• _Dataset items_:
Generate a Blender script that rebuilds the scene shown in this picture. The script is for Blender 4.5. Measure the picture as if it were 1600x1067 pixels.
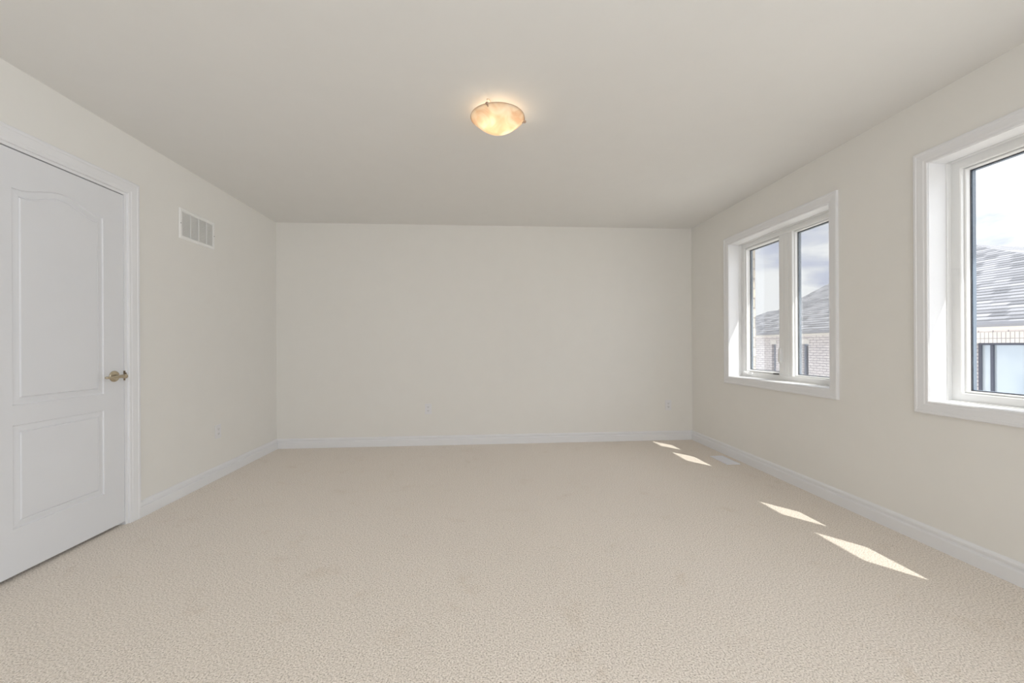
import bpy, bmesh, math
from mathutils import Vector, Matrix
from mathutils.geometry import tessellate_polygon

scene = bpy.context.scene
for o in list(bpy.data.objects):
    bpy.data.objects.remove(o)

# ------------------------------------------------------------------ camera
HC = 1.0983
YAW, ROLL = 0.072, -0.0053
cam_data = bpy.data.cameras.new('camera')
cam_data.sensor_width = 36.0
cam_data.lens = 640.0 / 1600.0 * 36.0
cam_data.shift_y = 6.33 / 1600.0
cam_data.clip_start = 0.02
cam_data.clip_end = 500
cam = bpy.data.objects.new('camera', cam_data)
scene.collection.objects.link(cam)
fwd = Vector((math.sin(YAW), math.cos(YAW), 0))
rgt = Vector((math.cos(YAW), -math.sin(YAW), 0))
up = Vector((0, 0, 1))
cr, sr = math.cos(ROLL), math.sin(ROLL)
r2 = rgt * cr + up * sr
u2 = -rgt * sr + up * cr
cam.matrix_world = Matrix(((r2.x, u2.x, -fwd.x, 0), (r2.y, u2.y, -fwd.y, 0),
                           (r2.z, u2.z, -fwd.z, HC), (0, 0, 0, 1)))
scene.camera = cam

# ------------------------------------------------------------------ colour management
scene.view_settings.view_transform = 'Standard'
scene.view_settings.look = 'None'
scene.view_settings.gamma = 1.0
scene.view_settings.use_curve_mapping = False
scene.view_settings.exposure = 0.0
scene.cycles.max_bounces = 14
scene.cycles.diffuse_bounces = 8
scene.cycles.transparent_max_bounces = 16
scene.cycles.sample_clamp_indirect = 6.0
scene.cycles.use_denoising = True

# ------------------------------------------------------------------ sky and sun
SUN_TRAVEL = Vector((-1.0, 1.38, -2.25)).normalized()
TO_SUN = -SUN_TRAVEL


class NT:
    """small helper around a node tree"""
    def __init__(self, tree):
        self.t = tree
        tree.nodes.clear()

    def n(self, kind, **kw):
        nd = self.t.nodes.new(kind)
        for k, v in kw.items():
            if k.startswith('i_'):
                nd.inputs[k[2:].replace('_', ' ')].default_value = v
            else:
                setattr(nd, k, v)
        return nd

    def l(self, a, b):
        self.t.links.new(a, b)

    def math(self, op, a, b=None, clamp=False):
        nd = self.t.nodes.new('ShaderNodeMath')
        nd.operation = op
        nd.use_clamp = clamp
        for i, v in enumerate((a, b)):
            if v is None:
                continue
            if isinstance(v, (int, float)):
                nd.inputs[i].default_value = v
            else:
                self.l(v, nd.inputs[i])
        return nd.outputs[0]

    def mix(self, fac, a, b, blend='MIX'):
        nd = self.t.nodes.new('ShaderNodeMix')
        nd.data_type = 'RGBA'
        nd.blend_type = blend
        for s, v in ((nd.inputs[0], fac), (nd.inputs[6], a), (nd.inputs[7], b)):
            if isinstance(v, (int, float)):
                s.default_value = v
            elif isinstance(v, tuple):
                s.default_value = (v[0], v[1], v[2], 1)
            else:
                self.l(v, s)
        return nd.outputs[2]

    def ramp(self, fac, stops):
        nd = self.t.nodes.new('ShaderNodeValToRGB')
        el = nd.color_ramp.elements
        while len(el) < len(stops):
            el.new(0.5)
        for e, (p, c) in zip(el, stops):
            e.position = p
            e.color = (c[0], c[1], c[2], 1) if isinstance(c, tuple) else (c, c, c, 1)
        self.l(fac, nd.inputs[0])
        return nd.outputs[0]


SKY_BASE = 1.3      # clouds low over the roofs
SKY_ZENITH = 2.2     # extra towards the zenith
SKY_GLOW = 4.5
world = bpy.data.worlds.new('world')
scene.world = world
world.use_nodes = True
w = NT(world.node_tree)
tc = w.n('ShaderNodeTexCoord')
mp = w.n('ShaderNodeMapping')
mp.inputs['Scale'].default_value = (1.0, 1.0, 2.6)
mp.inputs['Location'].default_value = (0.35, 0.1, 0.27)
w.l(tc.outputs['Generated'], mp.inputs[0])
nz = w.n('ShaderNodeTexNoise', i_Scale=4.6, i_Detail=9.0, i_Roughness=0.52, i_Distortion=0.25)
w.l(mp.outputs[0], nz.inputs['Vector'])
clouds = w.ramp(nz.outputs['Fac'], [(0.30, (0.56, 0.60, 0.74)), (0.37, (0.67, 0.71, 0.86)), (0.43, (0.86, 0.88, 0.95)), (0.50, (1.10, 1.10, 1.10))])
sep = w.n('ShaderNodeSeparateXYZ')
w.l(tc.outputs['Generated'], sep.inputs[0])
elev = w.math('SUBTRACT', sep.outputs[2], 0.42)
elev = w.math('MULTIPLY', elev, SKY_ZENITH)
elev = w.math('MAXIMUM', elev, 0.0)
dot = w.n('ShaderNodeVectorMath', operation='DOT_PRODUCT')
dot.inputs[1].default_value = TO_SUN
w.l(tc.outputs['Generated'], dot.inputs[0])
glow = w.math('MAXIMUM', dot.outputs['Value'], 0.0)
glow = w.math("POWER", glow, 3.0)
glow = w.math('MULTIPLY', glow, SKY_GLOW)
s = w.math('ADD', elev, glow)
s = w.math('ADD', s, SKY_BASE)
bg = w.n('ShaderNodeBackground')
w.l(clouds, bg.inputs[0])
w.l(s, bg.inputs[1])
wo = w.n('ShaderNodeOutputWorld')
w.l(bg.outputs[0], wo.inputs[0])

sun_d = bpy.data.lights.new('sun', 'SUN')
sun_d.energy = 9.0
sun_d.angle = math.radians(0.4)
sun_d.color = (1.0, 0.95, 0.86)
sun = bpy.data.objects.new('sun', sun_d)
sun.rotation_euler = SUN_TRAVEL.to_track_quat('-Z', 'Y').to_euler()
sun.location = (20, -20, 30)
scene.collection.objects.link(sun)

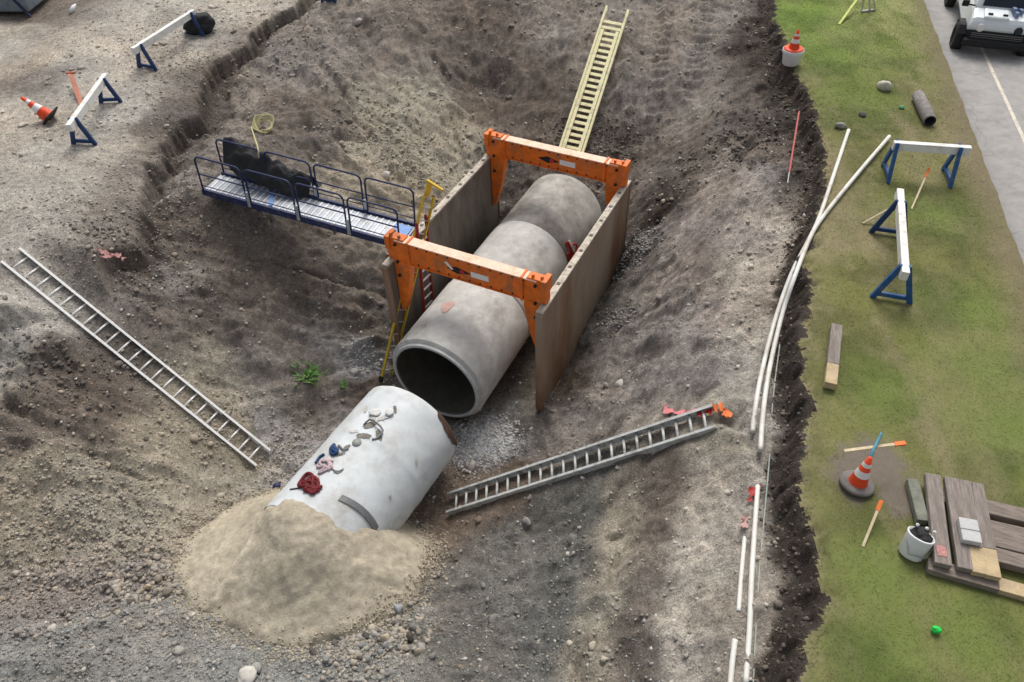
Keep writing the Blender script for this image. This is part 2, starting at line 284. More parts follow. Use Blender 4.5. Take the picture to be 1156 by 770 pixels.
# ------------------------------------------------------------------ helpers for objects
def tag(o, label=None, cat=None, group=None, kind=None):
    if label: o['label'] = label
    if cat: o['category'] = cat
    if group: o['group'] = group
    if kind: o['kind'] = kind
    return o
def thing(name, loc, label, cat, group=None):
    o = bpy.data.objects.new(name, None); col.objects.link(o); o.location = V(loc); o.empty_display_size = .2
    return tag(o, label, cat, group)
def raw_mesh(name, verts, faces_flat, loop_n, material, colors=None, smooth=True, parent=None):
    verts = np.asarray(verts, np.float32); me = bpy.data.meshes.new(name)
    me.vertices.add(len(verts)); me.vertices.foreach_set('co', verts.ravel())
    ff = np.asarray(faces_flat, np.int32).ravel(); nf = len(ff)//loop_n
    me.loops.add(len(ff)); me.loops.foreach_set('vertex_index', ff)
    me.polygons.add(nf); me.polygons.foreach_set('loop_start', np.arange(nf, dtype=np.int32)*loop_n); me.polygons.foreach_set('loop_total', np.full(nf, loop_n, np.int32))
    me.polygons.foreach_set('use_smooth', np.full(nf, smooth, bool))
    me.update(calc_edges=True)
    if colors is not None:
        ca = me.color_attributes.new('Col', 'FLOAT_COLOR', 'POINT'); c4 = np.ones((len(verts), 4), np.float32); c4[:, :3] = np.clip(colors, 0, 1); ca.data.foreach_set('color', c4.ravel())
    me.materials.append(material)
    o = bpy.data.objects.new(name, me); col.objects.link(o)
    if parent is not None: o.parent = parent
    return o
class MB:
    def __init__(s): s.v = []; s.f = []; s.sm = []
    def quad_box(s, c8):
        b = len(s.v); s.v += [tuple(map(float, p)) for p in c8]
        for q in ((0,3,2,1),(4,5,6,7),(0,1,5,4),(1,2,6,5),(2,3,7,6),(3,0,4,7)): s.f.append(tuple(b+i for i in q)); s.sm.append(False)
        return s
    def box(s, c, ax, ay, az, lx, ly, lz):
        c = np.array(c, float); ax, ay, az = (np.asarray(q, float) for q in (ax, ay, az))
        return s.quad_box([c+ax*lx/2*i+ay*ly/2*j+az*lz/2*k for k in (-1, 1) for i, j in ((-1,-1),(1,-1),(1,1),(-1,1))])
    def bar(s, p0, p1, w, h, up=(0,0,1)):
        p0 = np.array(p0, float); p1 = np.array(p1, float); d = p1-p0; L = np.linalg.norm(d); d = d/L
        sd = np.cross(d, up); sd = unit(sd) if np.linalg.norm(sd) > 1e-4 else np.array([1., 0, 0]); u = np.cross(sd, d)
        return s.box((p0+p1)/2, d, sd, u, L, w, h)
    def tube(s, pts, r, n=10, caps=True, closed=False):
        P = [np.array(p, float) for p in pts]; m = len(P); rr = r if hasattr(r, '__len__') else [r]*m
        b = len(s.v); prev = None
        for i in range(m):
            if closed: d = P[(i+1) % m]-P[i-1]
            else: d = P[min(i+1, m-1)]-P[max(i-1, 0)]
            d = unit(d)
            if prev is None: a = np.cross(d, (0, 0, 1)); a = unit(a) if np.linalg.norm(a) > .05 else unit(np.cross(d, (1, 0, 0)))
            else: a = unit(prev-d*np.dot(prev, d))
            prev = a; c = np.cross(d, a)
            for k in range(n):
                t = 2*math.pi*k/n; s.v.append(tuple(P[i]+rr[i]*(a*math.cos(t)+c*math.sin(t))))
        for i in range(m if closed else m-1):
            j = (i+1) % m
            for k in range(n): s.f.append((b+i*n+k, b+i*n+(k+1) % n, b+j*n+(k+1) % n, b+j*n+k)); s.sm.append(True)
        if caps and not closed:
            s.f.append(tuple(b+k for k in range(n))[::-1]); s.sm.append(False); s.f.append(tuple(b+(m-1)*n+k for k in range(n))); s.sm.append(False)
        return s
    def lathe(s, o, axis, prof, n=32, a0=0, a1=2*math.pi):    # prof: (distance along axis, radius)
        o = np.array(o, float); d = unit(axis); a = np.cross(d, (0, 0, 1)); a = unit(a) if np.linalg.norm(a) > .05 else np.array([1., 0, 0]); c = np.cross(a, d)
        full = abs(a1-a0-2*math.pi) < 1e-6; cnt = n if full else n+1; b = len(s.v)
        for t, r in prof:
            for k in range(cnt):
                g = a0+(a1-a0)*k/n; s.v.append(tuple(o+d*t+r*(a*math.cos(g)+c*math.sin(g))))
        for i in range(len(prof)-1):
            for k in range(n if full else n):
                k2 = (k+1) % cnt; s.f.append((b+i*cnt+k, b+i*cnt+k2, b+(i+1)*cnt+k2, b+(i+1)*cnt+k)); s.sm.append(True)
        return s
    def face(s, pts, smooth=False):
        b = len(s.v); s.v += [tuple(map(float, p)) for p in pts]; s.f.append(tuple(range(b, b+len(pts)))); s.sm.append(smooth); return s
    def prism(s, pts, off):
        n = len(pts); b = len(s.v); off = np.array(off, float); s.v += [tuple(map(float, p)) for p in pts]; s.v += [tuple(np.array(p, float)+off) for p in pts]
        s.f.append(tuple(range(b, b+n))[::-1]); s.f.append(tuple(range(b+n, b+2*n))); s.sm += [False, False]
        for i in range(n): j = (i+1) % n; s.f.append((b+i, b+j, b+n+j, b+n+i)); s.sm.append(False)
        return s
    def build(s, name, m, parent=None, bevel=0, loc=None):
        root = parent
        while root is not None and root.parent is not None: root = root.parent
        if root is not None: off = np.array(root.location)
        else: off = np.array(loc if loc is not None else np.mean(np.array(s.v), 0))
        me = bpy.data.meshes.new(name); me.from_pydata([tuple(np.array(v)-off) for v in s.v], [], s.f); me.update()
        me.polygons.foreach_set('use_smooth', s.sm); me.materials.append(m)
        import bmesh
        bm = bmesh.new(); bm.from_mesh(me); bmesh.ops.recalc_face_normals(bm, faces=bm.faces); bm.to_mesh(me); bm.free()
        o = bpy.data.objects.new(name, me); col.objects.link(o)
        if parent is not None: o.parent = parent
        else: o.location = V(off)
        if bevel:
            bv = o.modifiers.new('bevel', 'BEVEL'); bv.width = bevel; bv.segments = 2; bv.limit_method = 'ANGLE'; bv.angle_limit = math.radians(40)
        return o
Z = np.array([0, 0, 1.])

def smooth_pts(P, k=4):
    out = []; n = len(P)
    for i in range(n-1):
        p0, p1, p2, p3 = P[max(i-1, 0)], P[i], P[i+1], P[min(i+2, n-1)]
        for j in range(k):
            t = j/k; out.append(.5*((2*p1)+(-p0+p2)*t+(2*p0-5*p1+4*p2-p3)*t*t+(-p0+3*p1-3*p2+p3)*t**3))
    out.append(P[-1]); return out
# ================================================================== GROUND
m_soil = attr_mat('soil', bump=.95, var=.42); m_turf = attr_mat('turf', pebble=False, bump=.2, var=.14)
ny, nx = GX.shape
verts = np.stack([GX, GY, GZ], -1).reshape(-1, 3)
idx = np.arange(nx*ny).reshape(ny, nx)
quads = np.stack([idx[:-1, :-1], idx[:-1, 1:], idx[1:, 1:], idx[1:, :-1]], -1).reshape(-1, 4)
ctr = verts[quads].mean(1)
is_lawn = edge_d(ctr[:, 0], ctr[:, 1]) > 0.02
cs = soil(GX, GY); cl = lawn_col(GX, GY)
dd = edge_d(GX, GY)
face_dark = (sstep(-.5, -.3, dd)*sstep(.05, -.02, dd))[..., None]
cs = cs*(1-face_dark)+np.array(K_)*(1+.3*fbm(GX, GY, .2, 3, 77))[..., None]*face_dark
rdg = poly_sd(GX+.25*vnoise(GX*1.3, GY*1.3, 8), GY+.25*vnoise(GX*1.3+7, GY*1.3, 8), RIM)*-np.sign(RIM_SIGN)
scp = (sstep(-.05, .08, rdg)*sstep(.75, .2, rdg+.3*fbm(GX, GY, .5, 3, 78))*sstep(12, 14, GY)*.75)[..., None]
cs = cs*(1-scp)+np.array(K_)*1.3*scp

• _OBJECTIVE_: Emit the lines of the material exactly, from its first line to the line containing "bpy.data.objects.remove(o)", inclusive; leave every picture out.

• _WRITTEN ANSWER_:
Generate a Blender script that rebuilds the scene shown in this picture. The script is for Blender 4.5. Measure the picture as if it were 1600x1067 pixels.
import bpy, bmesh, math
from mathutils import Vector, Matrix
from mathutils.geometry import tessellate_polygon

scene = bpy.context.scene
for o in list(bpy.data.objects):
    bpy.data.objects.remove(o)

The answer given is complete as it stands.